Jason Stevenson, director at ALT/r Consulting, sits down with Karl Loomes to discuss the role of an independent consultancy and how to advise clients interested in captive insurance.
Can you tell us a little about ALT/r and your role as an independent consultant?
As an independent consultant, we work with all the major off-the shelf, group captive product producers. We also work with the independent single-parent captive producers. We do independent consulting relative to captive setup, captive management, captive formation, captive theses and thought processes, as well as feasibility and viability work. We help people assess what exists in the market.
Our role is to support independent agencies and their clients as they think about whether or not a captive is a good idea for them, and if it is a good idea for them, we help them figure out which direction they should go.
There’s no one-size-fits-all element to the captive environment, so our role is really to discern what is right for the client, and we do that through the independent brokerage model. Our unique differentiator is that we distribute what we do through independent agencies, and as far as I am aware, we are among the only ones. We are not a captive manager, so we do not compete in that space. We are a purely consulting division that allows independent agencies to bring in experts where they need them.
There is a big vacuum in the market related to that, because generally, the off-the-shelf product market has done such a good job of monetizing its product and becoming sales organizations that they take up so much space. In many cases, independent agencies do not really know what exists in the market, and important clients only see whatever one of those off-the-shelf product producers has to show today.
What are some of the distinct advantages and disadvantages of off-the-shelf compared to structured captives, and what considerations do you take into account when recommending either to your clients?
Off-the-shelf products have a ton of advantages, in the sense that they are already built.
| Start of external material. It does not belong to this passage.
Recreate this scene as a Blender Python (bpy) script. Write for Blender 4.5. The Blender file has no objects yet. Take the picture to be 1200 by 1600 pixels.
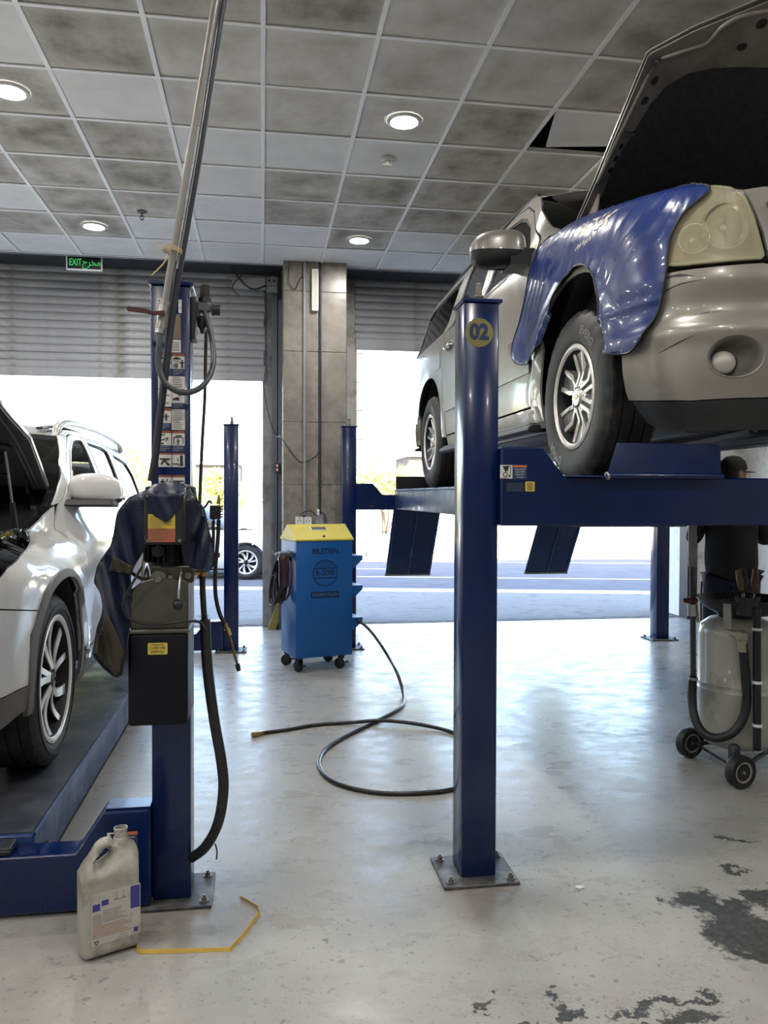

They are a proven machine. They have been tested and worked well.
The downside, or the disadvantage, is just that they are not customised and they are not unique. they do not, in general, provide for the diverse requirements of any particular business that needs or is interested in a captive insurance solution.
Generally, an off-the-shelf product is going to insure three or four lines of coverage. Usually, that is casualty coverage in the US, general liability, auto liability, and workers compensation. I consider that only a partial solution for part of the problem.
There are quite a few other exposures to a business. On the one hand, that may be the majority of a business’s insurance premium spend — and so it seems like it has significant value.
But by contrast, it really is only three or four lines of coverage, and businesses have risk in a wide variety of areas, sometimes insured, sometimes not.
If you look at the other side of captives, which are not off-the-shelf or custom produced — typically single-parent structures — you are able to insure just about anything that is fortuitous and otherwise unpredictable. You can create an insurance vehicle that will insure all those things with a lot more control.
Are there any specific considerations that small and medium-sized enterprises need to be aware of?
Small to medium, obviously, is a function of definition. For a trucking company, for example, small to medium is a totally different thing than say, manufacturers. If you are measuring insurance spend, you have got very different turnover and gross revenue figures, with the same amount of insurance premium or risk. In general, however you define it, small and medium-sized enterprise (SME) insurance was typically reserved for off-the shelf and group products, because there has been a vacuum or limitation in a single-parent environment. In a sense that while single parent structures have always been functionally capable of handling SMEs, the large and largely international brokers and captive managers, have been focused on the Coca Colas of the world; the Premier Leagues; the NFL teams of the world — where you have massive global risk — and therefore you need your own insurance company. In the last decade, single parent captives have ‘migrated downward’, in the sense that they are now relatively far more commonplace for small and medium sized enterprises. This is because of their access to people like me. Their access to information is so much greater, they are not dependent on having just one expert in their region, or one or two in their country, or just one little broker or another to bring them the information. The way that people buy their insurance and the way that people buy their risk management services has changed. It used to be that you would buy your insurance from a guy with a cocktail in one hand and a business card in the other, from your country club or local pub. Today you have convenient online international access. So, information and access to experts have now proliferated, with access to non-off-the-shelf, non-marketed products that did not exist before. This, incidentally, is largely the basis for our business model. We can affect outcomes anywhere.
What would you say are some of the most pressing regulatory compliance and tax considerations facing f irms, and how do you help them navigate these?
I would say, frankly — and especially in an off-the-shelf product environment — there is not a whole lot of regulatory or compliance noise. They are simple, in the sense that they come ‘delivered in a box’. You open the box, and your captive program is effectively ready for you. The majority of the tax, compliance, and regulatory considerations, have already been assumed, paid for, and managed, meaning you get a product ‘ready to roll’.